My friend was permanently excluded as an immigrant from the U.S. under INA §212(a)(6)(C)(ii) (because no immigrant waiver exists for misrepresentation). I know it is possible for him to apply for a non-immigrant waiver, but why would INS even consider admitting him? Wouldn't they just assume it was another misrepresentation to get into the U.S.?
INA §212(a)(6)(C)(ii) is the ground of exclusion that applies to aliens who falsely represent themselves to be United States citizens. You are correct that the limited immigrant waiver available for other misrepresentations will not apply. However, your friend is still eligible for the general nonimmigrant waiver available under INA §212(d)(3).
Although your friend is technically eligible to apply for the INA 212(d)(3) waiver, the granting of such a waiver is discretionary. Your friend's credibility is very low as a result of the prior misrepresentation. The INS also considers misrepresentation to be a serious immigration violation. A significant period of time will have to pass before your friend can realistically obtain a waiver.
I am currently in the United States in TN status and my spouse has TD status. We plan to adopt a foreign child soon (1 year old) but have been told that bringing this child into the United States may be difficult. Is this true?
The term "child" is defined in INA §101(b)(1)(E) as including an adopted child. However, the child must be adopted while under the age of sixteen years. The child must also have been in the legal custody of, and have resided with, the adopting parent or parents for at least two years.

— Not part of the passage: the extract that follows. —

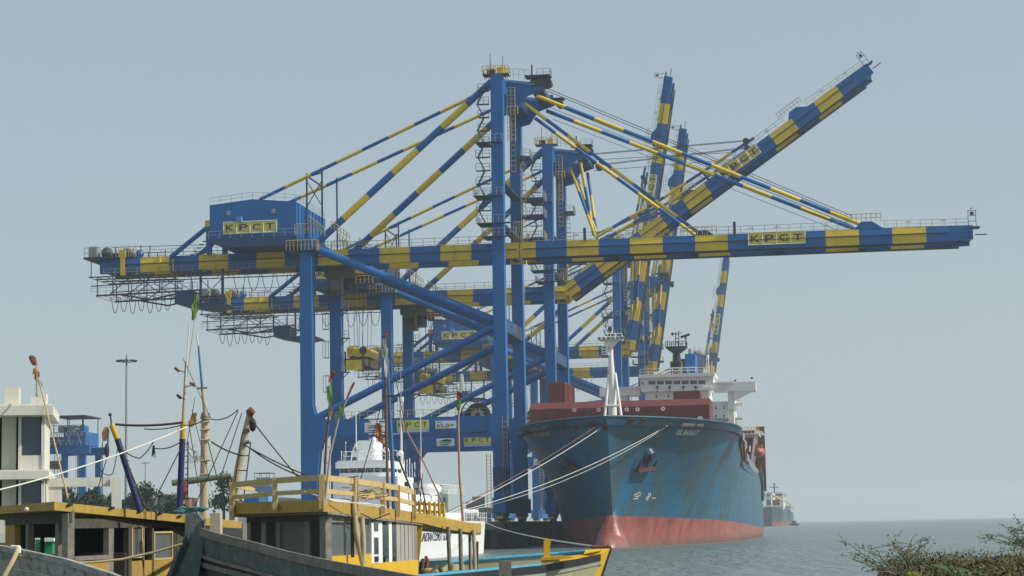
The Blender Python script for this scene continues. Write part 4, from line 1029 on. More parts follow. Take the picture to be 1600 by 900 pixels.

Although you will have adopted the child while he or she is under the age of sixteen, you will not immediately satisfy the two-year custody requirement. Although the required two-year period of custody can occur before the date of adoption, you probably will not have custody of the child before that date. If not, this adopted child will not immediately qualify as your child for immigration purposes. The only way to bring the child into the United States will be as a B-2 visitor. The problem is that B-2 visitors must maintain a foreign residence abroad and generally not enter for extended periods of time.
Prior to the implementation of the NAFTA, the INS used to regularly issue B-2 status to dependents of aliens working under TC status (the predecessor to the TN). The Canada-U.S. Free Trade Agreement ("FTA") did not specifically provide for dependent status. The INS Operations Instructions for the FTA stated that the spouse and unmarried minor children of a Canadian citizen who was classifiable as a TC professional would be entitled to classification as B-2, if they were otherwise admissible. In addition, the Operations Instruction stated that the B-2 unmarried minor children of a TC Canadian citizen would be eligible to attend school in the United States during the period of authorized temporary stay, provided that such education was incidental to their status and was not the primary objective for entry.
In light of this prior practice, you have a fairly good chance of getting the INS to give your adopted child B-2 status, even though he or she does not technically qualify as a child under the INA. After you have accrued two years of custody, you will be able to successfully obtain TD status for your adopted child.
I am a Chinese citizen. During the 80's, I completed my Ph.D. in the United States as a J-1. I am subject to the J-1 two-year home country requirment. Instead of returning to China, I went to Canada. I then became a Canadian citizen and lost my Chinese citizenship. If I decide to seek employment in the United States, is it better for me to use TN status or can I obtain H-1B status?
On March 31, 1997, the United States Information Agency ("USIA"), which administers the J-1 program, stated that it was willing to consider granting a J-1 waiver to an alien who lost his or her home country citizenship. The case related to a Chinese scientist who was subject to the two year home country requirement had subsequently become a citizen of Canada, thereby losing his Chinese citizenship. He successfully persuaded the USIA that the contract law principle of impossiblity of performance voided his two-year home residence requirement.
However, on Aug. 7, 1998, the USIA changed its mind and announced that it would not normally recommend a J-1 waiver solely based on the alien's assertion that fulfillment of the two-year home residency requirement was not possible due to his or her loss of home country citizenship. However, it did state that in rare cases the USIA would consider, on a case basis, those extraordinarily few instances where fulfillment of the two-year home residence requirement was impossible "due to facts totally beyond the control of the waiver applicant and which were not the predictable consequences of action on the part of the applicant."
In summary, your strategy will probably not work. If you obtain Canadian citizenship, the loss of your Chinese citizenship will not be due to facts totally beyond your control. Further, loss of Chinese citizenship will be a predictable consequence of your obtaining Canadian citizenship.
As you will not be eligible for H-1B status, you will have to seek admission under TN status, assuming that you are eligible under that category.